Ancak genel bir çerçeve olarak şunu söyleyebilirim; bu görüşmede süreci kötüleştirecek söylem ve eylemlerden uzak durulması hususunda bir anlayış birliğine varıldı. Bu hassas süreci olumsuz etkileyecek, daha kötüye götürecek sıkıntıların aşılmasına katkı sunmayacak beyanların ve birtakım eylemlerin bir yararı olmadığı anlaşılmış durumdadır. Bu itibarla hassasiyet gösterilmesi gerektiği de vurgulandı. Bu anlayış birliği içinde hareket edilecek.
Sayı değişiyor
Bugün itibarıyla cezaevlerinde açlık grevini yürüten tutuklu ve hükümlü sayısı nedir? Sağlık durumları hangi düzeydedir? Açlık grevi nedeniyle yaşamsal risk taşıyan tutuklu ve hükümlüler olduğu ifade ediliyor.

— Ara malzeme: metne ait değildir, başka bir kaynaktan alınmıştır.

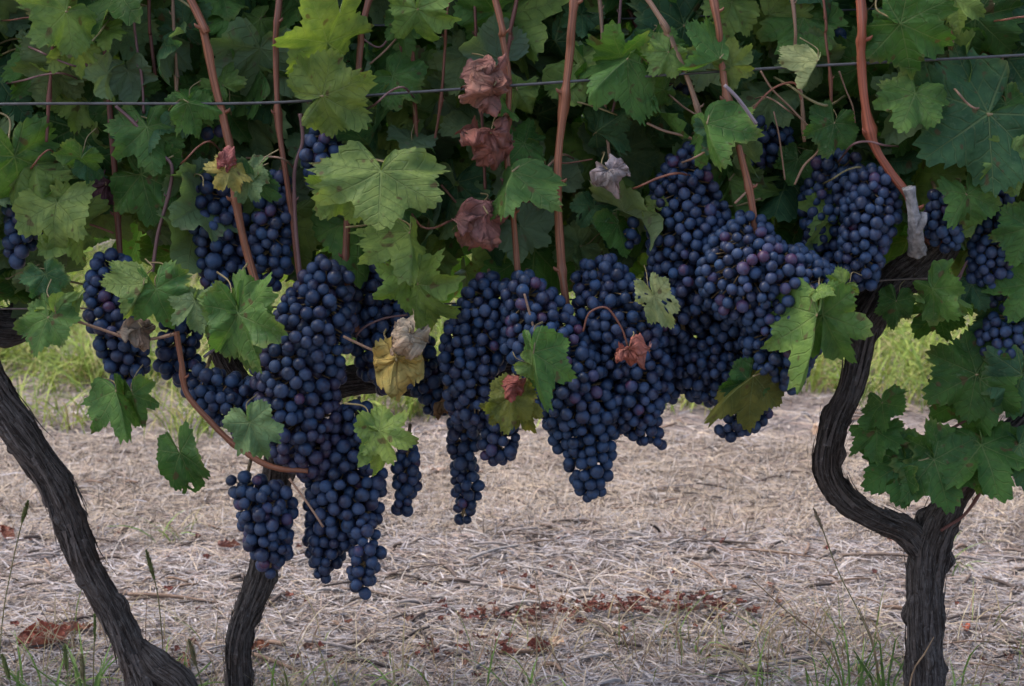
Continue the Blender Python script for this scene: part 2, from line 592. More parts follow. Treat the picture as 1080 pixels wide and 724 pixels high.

- Sayılar değişiyor. Başlangıçta bu eyleme katılanların sayısı 980’e kadar ulaşmıştı. Bugün itibarıyla ise 680 civarına inmiş durumdadır. Sayı her gün değişebiliyor. Bazen 10 kişi eylemi bırakıyor, 5 kişi katılıyor; bazen tersi olabiliyor. Ancak sağlık görevlileri her gün durumlarını kontrol ediyor.
Anadilde savunma
Açlık grevini yürüten tutuklu ve hükümlülerin anadilde savunma ve anadilde eğitim taleplerini gündemde tuttukları biliniyor. Bakanlık olarak bu konudaki çalışmalarınız hangi aşamada?
- Biz, partimizin son kongresinde de anadilde savunma konusunda düzenlemeler yapacağımızı açıklamıştık. Bu çalışmada mesafe aldık. Bakanlıktaki uzman arkadaşlarımız belli bir aşamaya geldiler. Ancak takdir edersiniz ki, usul ve ceza yasalarımızın hazırlanmasına büyük katkıları olan bilimadamlarının da bu konudaki düzenleme ile ilgili görüşlerini almamız yasaların uyumu açısından önem taşıyor. Bu nedenle de yaptığımız çalışmayı akademisyenlere gönderdik. Bunlar da çalışmalarını bugün yarın bitirmek üzereler. Eğer yetişirse, pazartesi günü anadilde savunma ile ilgili düzenleme taslağını Bakanlar Kurulu’na sunabiliriz.
Ancak, anadilde eğitim konusu Adalet Bakanı olarak benim alanıma girmiyor. Ayrıca bu konu anayasa değişikliği gerektiren bir konudur. Bu itibarla konunun muhatabı tek başına Adalet Bakanı olarak ben değilim.
Bakanlar Kurulu
Anadilde savunma düzenlemesinde nasıl bir çerçeve öngörülüyor? İsteyen herkes anadilinde savunma yapabilecek mi yoksa Türkçe bilmeyenlerle sınırlı mı tutulacak?
- Takdir edersiniz ki çalışmamız henüz bir tasarı haline gelmeden bir çerçeve belirtmem doğru olmaz. Çünkü, yasa tasarısını oluşturma yetkisi Bakanlar Kurulu’nundur. Tasarı, Bakanlar Kurulu’nda yapılan görüşmeler sonrasında kesinlik kazanır. Bu nedenle benim daha önce bir şey söylemem doğru olmaz.